__To be done__. Do not copy the pictures; transcribe all other material exactly.

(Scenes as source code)
= = = = =

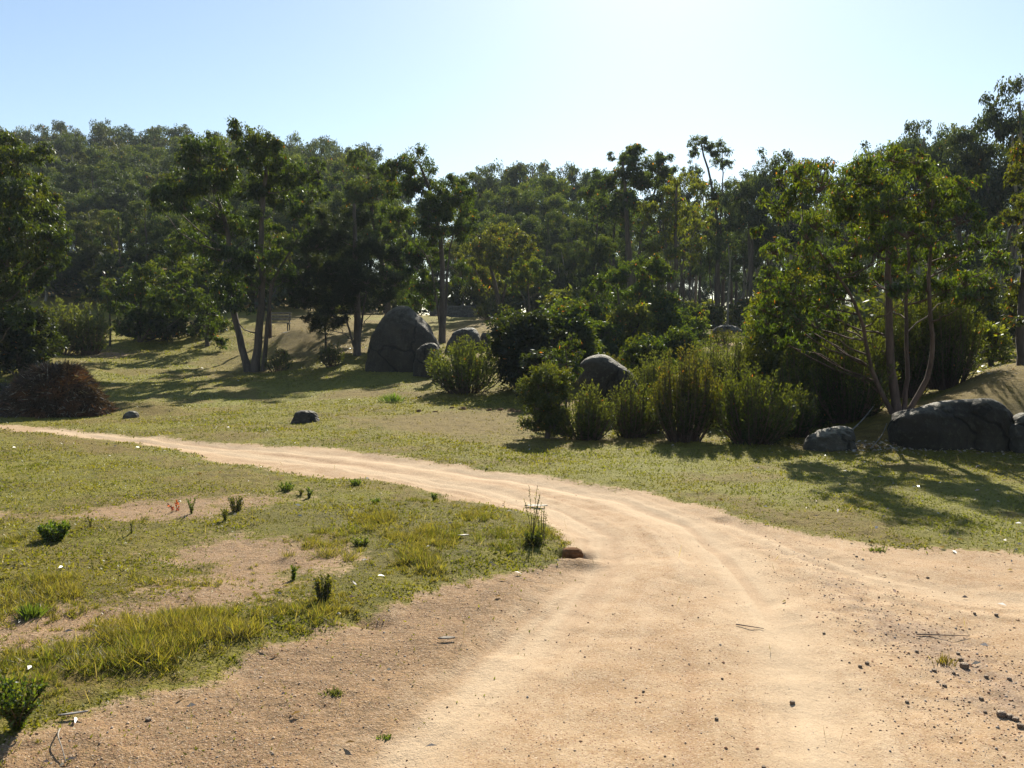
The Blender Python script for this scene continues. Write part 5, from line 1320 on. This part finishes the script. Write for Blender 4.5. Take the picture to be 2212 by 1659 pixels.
# dead sticks and bark scraps
def stick(label, pts, r, mat=None, name='stick', cat='stick', lift=.01):
    P3 = np.array([ground(u, v) + [0, 0, lift + dz] for u, v, dz in pts])
    b = P3[0].copy(); L = smooth_line(P3 - b, 10)
    v, q = tubes([(L, np.linspace(r, r * .5, 10))], 6)
    return tag(mesh(name, v, quads=q, mat=mat or M_log, smooth=True, loc=tuple(b)), label, cat)
stick('curved pale stick on the ground in the bottom left corner', [(130, 1590, 0), (124, 1618, .03), (134, 1640, .02), (142, 1658, 0)], .0035, M_bark_grey)
stick('thin dark twig lying on the light lane right of the track centre', [(1590, 1350, 0), (1650, 1357, 0)], .004, M_bark_brown)
stick('long thin twig among the gravel of the right shoulder', [(1980, 1372, 0), (2095, 1378, 0)], .004, M_bark_brown)
stick('fallen branch leaning on the earth bank left of the many-stemmed tree', [(1835, 938, .0), (1860, 925, .08), (1885, 905, .15), (1905, 890, .28)], .014, M_bark_grey)
stick('thin broken branch among the leaf litter before the long granite slab', [(1880, 975, .02), (1905, 958, .1), (1915, 945, .2)], .01, M_bark_grey)
def flake(label, u, v, L, w, a, seed, cat='bark strip', name='bark_strip', mat=None):
    b = ground(u, v); R = np.random.RandomState(seed)
    n = 7; t = np.linspace(-.5, .5, n); V = []
    for i in range(n):
        ww = w * (1 - (2 * t[i]) ** 2 * .8) * .5
        zc = .008 + .02 * (t[i] ** 2) * L * 3 + .005
        for s_, dz in ((-1, .008), (0, 0), (1, .008)):
            x, y = t[i] * L, s_ * ww
            V.append((x * math.cos(a) - y * math.sin(a), x * math.sin(a) + y * math.cos(a), zc + dz))
    V = np.array(V); i = np.array([[r * 3 + c, r * 3 + c + 1, r * 3 + c + 4, r * 3 + c + 3] for r in range(n - 1) for c in range(2)])
    o = mesh(name, V, quads=i, mat=mat or M_log, smooth=True, loc=tuple(b))
    sd = o.modifiers.new('thick', 'SOLIDIFY'); sd.thickness = .004
    return tag(o, label, cat)
flake('pale pointed bark strip on the brown soil at the lower left', 158, 1562, .12, .014, .35, 1)
flake('grey wedge of wood on the brown soil left of the light lane', 965, 1383, .10, .03, .1, 2, mat=M_bark_grey, cat='wood chip', name='wood_chip')
rock('clod', 'red-brown lump of earth on the edge of the track bend below the tall weed', (1238, 1200), [(1185, 1222, 1250), (1189, 1216, 1258), (1195, 1214, 1261), (1202, 1214, 1262)], depth=.7, seed=91, rough=.12, mat=plain_material('red_earth', (.12, .06, .028), 1, .35, 25, .1), cat='clod', sink=.02)
flake('flat black piece of bark on the track behind the tall weed', 1158, 1092, .24, .07, 0, 3, mat=M_iron)
flake('white bark strip in the grass right of the erect dark weed', 766, 1278, .10, .016, 2.0, 4, mat=None)
flake('pale bark strips at the tip of the grass by the dug hole', 1000, 1173, .10, .03, .2, 5)
def pebble(label, u, v, r, mat):
    return rock('stone', label, (u, v), [(v - 2.2 * r, u - r * .6, u + r * .6), (v - 1.6 * r, u - r * 1.3, u + r * 1.3), (v - .4 * r, u - r * 1.8, u + r * 1.8), (v + .2 * r, u - r * 1.6, u + r * 1.6)], depth=.9, seed=int(u), rough=.08, mat=mat, cat='stone', sink=.004)
M_white = plain_material('white_quartz', (.5, .46, .4), .6, .15, 20, .4)
pebble('small white quartz stone at the edge of the lush grass', 731, 1332, 4, M_white)
pebble('white stone in the turf above the lower bare soil', 388, 1067 + 20, 2.5, M_white)
pebble('pale stone on the far turf left of the track start', 236, 1783 * 0 + 988, 2, M_white)

# ------------------------------------------------------------------ light, sky, air, camera
SUN_EL, SUN_AZ = math.radians(36), math.radians(10.7)   # azimuth clockwise from +Y (straight ahead)
world = bpy.data.worlds.new("World"); scene.world = world; world.use_nodes = True
nt = world.node_tree; nt.nodes.clear()
o = nt.nodes.new('ShaderNodeOutputWorld'); bg = nt.nodes.new('ShaderNodeBackground'); sky = nt.nodes.new('ShaderNodeTexSky')
sky.sky_type = 'NISHITA'; sky.sun_disc = False; sky.sun_elevation = SUN_EL; sky.sun_rotation = SUN_AZ
sky.air_density = 1.1; sky.dust_density = .3; sky.ozone_density = .6; sky.altitude = 50
bg.inputs['Strength'].default_value = .066
nt.links.new(sky.outputs[0], bg.inputs[0]); nt.links.new(bg.outputs[0], o.inputs[0])

sun = bpy.data.lights.new('sun', 'SUN'); sun.energy = 5.0; sun.angle = math.radians(.53); sun.color = (1, .92, .76)
so = bpy.data.objects.new('sun', sun); COL.objects.link(so)
d = Vector((math.sin(SUN_AZ) * math.cos(SUN_EL), math.cos(SUN_AZ) * math.cos(SUN_EL), math.sin(SUN_EL)))
so.rotation_euler = d.to_track_quat('Z', 'Y').to_euler(); so.location = (0, 0, 40)

if HAZE:
    v, q = box(-260, 260, -60, 440, -3, 46)
    mh = bpy.data.materials.new('haze'); mh.use_nodes = True; nt = mh.node_tree; nt.nodes.clear()
    oo = nt.nodes.new('ShaderNodeOutputMaterial'); pv = nt.nodes.new('ShaderNodeVolumePrincipled')
    pv.inputs['Density'].default_value = HAZE; pv.inputs['Anisotropy'].default_value = 0.0; pv.inputs['Color'].default_value = (.80, .92, 1, 1)
    nt.links.new(pv.outputs[0], oo.inputs['Volume'])
    hz = mesh('haze', v, quads=q, mat=mh); tag(hz, kind='stuff')
    scene.cycles.volume_bounces = 0

cam = bpy.data.cameras.new('camera'); cam.sensor_width = 36; cam.lens = 36 * F / 2212; cam.clip_end = 2000; cam.clip_start = .05
co = bpy.data.objects.new('camera', cam); COL.objects.link(co)
co.location = (0, 0, H); co.rotation_euler = (math.pi / 2 - P, 0, 0)
scene.camera = co
scene.view_settings.view_transform = 'Standard'; scene.view_settings.look = 'None'; scene.view_settings.exposure = 1.2; scene.view_settings.gamma = 1
scene.cycles.max_bounces = 6; scene.cycles.diffuse_bounces = 3; scene.cycles.transmission_bounces = 3; scene.cycles.glossy_bounces = 2
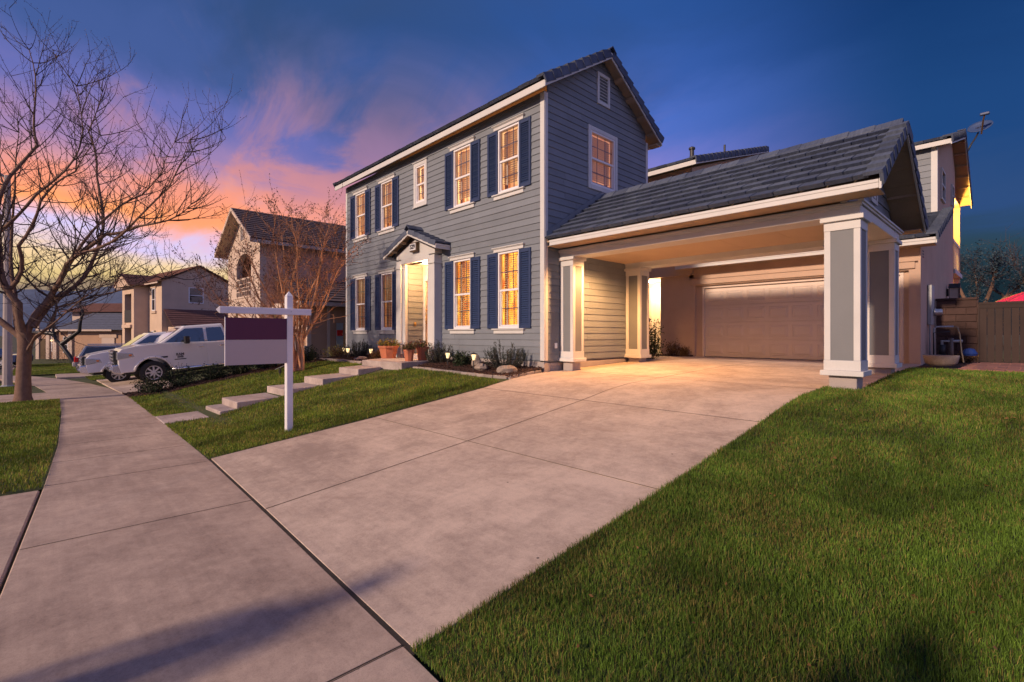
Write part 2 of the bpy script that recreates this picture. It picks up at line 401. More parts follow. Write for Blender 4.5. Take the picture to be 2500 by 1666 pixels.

= = = = =

__Answer to this task__.
The Blender Python script for this scene continues. Write part 5, from line 1320 on. This part finishes the script. Write for Blender 4.5. Take the picture to be 2212 by 1659 pixels.
# dead sticks and bark scraps
def stick(label, pts, r, mat=None, name='stick', cat='stick', lift=.01):
    P3 = np.array([ground(u, v) + [0, 0, lift + dz] for u, v, dz in pts])
    b = P3[0].copy(); L = smooth_line(P3 - b, 10)
    v, q = tubes([(L, np.linspace(r, r * .5, 10))], 6)
    return tag(mesh(name, v, quads=q, mat=mat or M_log, smooth=True, loc=tuple(b)), label, cat)
stick('curved pale stick on the ground in the bottom left corner', [(130, 1590, 0), (124, 1618, .03), (134, 1640, .02), (142, 1658, 0)], .0035, M_bark_grey)
stick('thin dark twig lying on the light lane right of the track centre', [(1590, 1350, 0), (1650, 1357, 0)], .004, M_bark_brown)
stick('long thin twig among the gravel of the right shoulder', [(1980, 1372, 0), (2095, 1378, 0)], .004, M_bark_brown)
stick('fallen branch leaning on the earth bank left of the many-stemmed tree', [(1835, 938, .0), (1860, 925, .08), (1885, 905, .15), (1905, 890, .28)], .014, M_bark_grey)
stick('thin broken branch among the leaf litter before the long granite slab', [(1880, 975, .02), (1905, 958, .1), (1915, 945, .2)], .01, M_bark_grey)
def flake(label, u, v, L, w, a, seed, cat='bark strip', name='bark_strip', mat=None):
    b = ground(u, v); R = np.random.RandomState(seed)
    n = 7; t = np.linspace(-.5, .5, n); V = []
    for i in range(n):
        ww = w * (1 - (2 * t[i]) ** 2 * .8) * .5
        zc = .008 + .02 * (t[i] ** 2) * L * 3 + .005
        for s_, dz in ((-1, .008), (0, 0), (1, .008)):
            x, y = t[i] * L, s_ * ww
            V.append((x * math.cos(a) - y * math.sin(a), x * math.sin(a) + y * math.cos(a), zc + dz))
    V = np.array(V); i = np.array([[r * 3 + c, r * 3 + c + 1, r * 3 + c + 4, r * 3 + c + 3] for r in range(n - 1) for c in range(2)])
    o = mesh(name, V, quads=i, mat=mat or M_log, smooth=True, loc=tuple(b))
    sd = o.modifiers.new('thick', 'SOLIDIFY'); sd.thickness = .004
    return tag(o, label, cat)
flake('pale pointed bark strip on the brown soil at the lower left', 158, 1562, .12, .014, .35, 1)
flake('grey wedge of wood on the brown soil left of the light lane', 965, 1383, .10, .03, .1, 2, mat=M_bark_grey, cat='wood chip', name='wood_chip')
rock('clod', 'red-brown lump of earth on the edge of the track bend below the tall weed', (1238, 1200), [(1185, 1222, 1250), (1189, 1216, 1258), (1195, 1214, 1261), (1202, 1214, 1262)], depth=.7, seed=91, rough=.12, mat=plain_material('red_earth', (.12, .06, .028), 1, .35, 25, .1), cat='clod', sink=.02)
flake('flat black piece of bark on the track behind the tall weed', 1158, 1092, .24, .07, 0, 3, mat=M_iron)
flake('white bark strip in the grass right of the erect dark weed', 766, 1278, .10, .016, 2.0, 4, mat=None)
flake('pale bark strips at the tip of the grass by the dug hole', 1000, 1173, .10, .03, .2, 5)
def pebble(label, u, v, r, mat):
    return rock('stone', label, (u, v), [(v - 2.2 * r, u - r * .6, u + r * .6), (v - 1.6 * r, u - r * 1.3, u + r * 1.3), (v - .4 * r, u - r * 1.8, u + r * 1.8), (v + .2 * r, u - r * 1.6, u + r * 1.6)], depth=.9, seed=int(u), rough=.08, mat=mat, cat='stone', sink=.004)
M_white = plain_material('white_quartz', (.5, .46, .4), .6, .15, 20, .4)
pebble('small white quartz stone at the edge of the lush grass', 731, 1332, 4, M_white)
pebble('white stone in the turf above the lower bare soil', 388, 1067 + 20, 2.5, M_white)
pebble('pale stone on the far turf left of the track start', 236, 1783 * 0 + 988, 2, M_white)

# ------------------------------------------------------------------ light, sky, air, camera
SUN_EL, SUN_AZ = math.radians(36), math.radians(10.7)   # azimuth clockwise from +Y (straight ahead)
world = bpy.data.worlds.new("World"); scene.world = world; world.use_nodes = True
nt = world.node_tree; nt.nodes.clear()
o = nt.nodes.new('ShaderNodeOutputWorld'); bg = nt.nodes.new('ShaderNodeBackground'); sky = nt.nodes.new('ShaderNodeTexSky')
sky.sky_type = 'NISHITA'; sky.sun_disc = False; sky.sun_elevation = SUN_EL; sky.sun_rotation = SUN_AZ
sky.air_density = 1.1; sky.dust_density = .3; sky.ozone_density = .6; sky.altitude = 50
bg.inputs['Strength'].default_value = .066
nt.links.new(sky.outputs[0], bg.inputs[0]); nt.links.new(bg.outputs[0], o.inputs[0])

sun = bpy.data.lights.new('sun', 'SUN'); sun.energy = 5.0; sun.angle = math.radians(.53); sun.color = (1, .92, .76)
so = bpy.data.objects.new('sun', sun); COL.objects.link(so)
d = Vector((math.sin(SUN_AZ) * math.cos(SUN_EL), math.cos(SUN_AZ) * math.cos(SUN_EL), math.sin(SUN_EL)))
so.rotation_euler = d.to_track_quat('Z', 'Y').to_euler(); so.location = (0, 0, 40)

if HAZE:
    v, q = box(-260, 260, -60, 440, -3, 46)
    mh = bpy.data.materials.new('haze'); mh.use_nodes = True; nt = mh.node_tree; nt.nodes.clear()
    oo = nt.nodes.new('ShaderNodeOutputMaterial'); pv = nt.nodes.new('ShaderNodeVolumePrincipled')
    pv.inputs['Density'].default_value = HAZE; pv.inputs['Anisotropy'].default_value = 0.0; pv.inputs['Color'].default_value = (.80, .92, 1, 1)
    nt.links.new(pv.outputs[0], oo.inputs['Volume'])
    hz = mesh('haze', v, quads=q, mat=mh); tag(hz, kind='stuff')
    scene.cycles.volume_bounces = 0

cam = bpy.data.cameras.new('camera'); cam.sensor_width = 36; cam.lens = 36 * F / 2212; cam.clip_end = 2000; cam.clip_start = .05
co = bpy.data.objects.new('camera', cam); COL.objects.link(co)
co.location = (0, 0, H); co.rotation_euler = (math.pi / 2 - P, 0, 0)
scene.camera = co
scene.view_settings.view_transform = 'Standard'; scene.view_settings.look = 'None'; scene.view_settings.exposure = 1.2; scene.view_settings.gamma = 1
scene.cycles.max_bounces = 6; scene.cycles.diffuse_bounces = 3; scene.cycles.transmission_bounces = 3; scene.cycles.glossy_bounces = 2
Write part 2 of the bpy script that recreates this picture. It picks up at line 401. More parts follow. Write for Blender 4.5. Take the picture to be 2500 by 1666 pixels.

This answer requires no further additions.